Dopo la pubblicazione della legge, invece, Trump, cambia radicalmente l’opinione a seguito di una conversazione telefonica con il re saudita Salman bin Abdel Aziz.

In merito agli obiettivi del bando e a quelli dell’amministrazione americana nella regione, Trump conferma il pieno sostegno ai suoi principali alleati nell’area mediorientale: Israele e Arabia Saudita.

Secondo il quotidiano indipendente arabo Ray Al Youm, infatti, Riyadh riceve messaggi rassicuranti “ per la mancata applicazione della legge Jasta e per la ripresa di rapporti amichevoli”, dopo un periodo di relative tensioni con l’amministrazione Obama.

Alleanza rinsaldata dal “Muslim Ban” che va direttamente a colpire il principale nemico di Riyadh e Tel Aviv: l’Iran.

E non a caso l’Arabia Saudita stringe ufficialmente un’alleanza ufficiale con Israele e si impegna a convincere tutti i Paesi sunniti della Lega Araba a iniziare le relazioni con Israele e non vederlo più come nemico ma come alleato leale.

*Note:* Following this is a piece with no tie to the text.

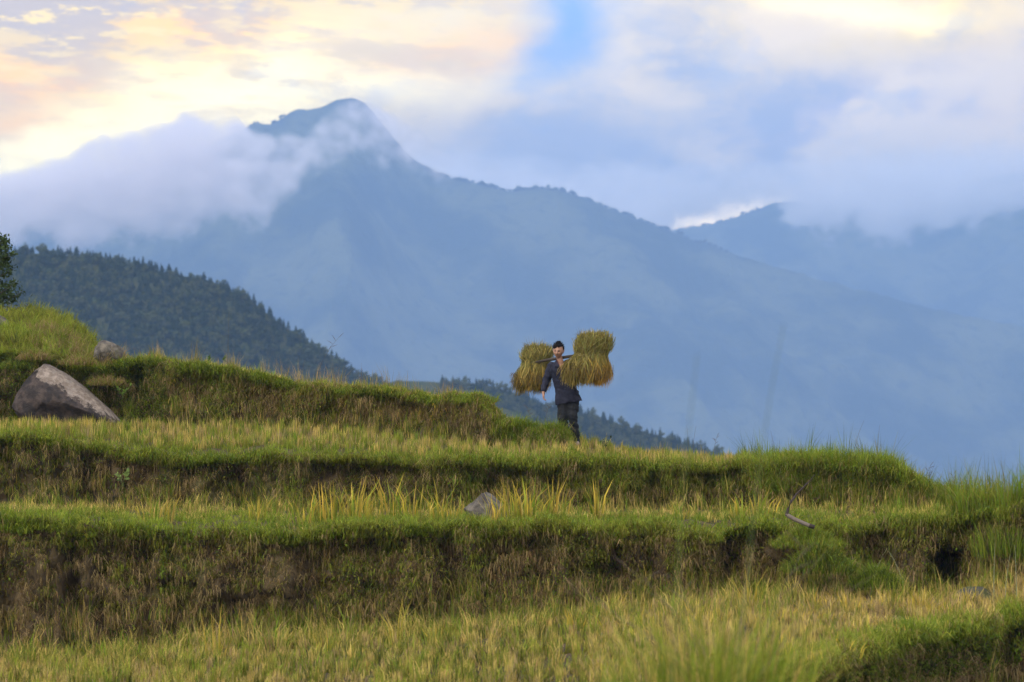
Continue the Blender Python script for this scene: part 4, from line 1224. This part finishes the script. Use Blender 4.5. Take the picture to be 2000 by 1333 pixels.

Occorre, per completezza di dati e situazioni sul terreno che il ruolo dell’Arabia Saudita è stato ed è tuttora quello di insostituibile leader del CCG, per la lunga esperienza, la capacità direttiva, l’eccellente intelligence facendo da volano alla crescita economica e alle importanti relazioni diplomatiche di tutti i Paesi del CCG.

Per quanto riguarda le guerre in corso in Yemen e Siria non vanno dimenticate quelle di USA e Stati occidentali in Afghanistan, Iraq, Libia, Siria, Mali.

D’obbedienza wahhabita, l’Arabia Saudita, come altri Stati, dall’Iran agli USA, utilizza la pena capitale e ha una struttura socio-economica caratterizzata dalla divisione tra un’élite ricca e un ceto sociale medio-basso in sofferenza.

Il livello della leadership saudita è riconosciuto anche dal segretario per la sicurezza nazionale statunitense, John Kelly, dopo il rinnovato rapporto di reciproca alleanza.

In merito all’esclusione della monarchia saudita dal bando, afferma che “la principale motivazione è che il Paese saudita ha una buona intelligence e buone forze dell’ordine che collaborano con Washington”.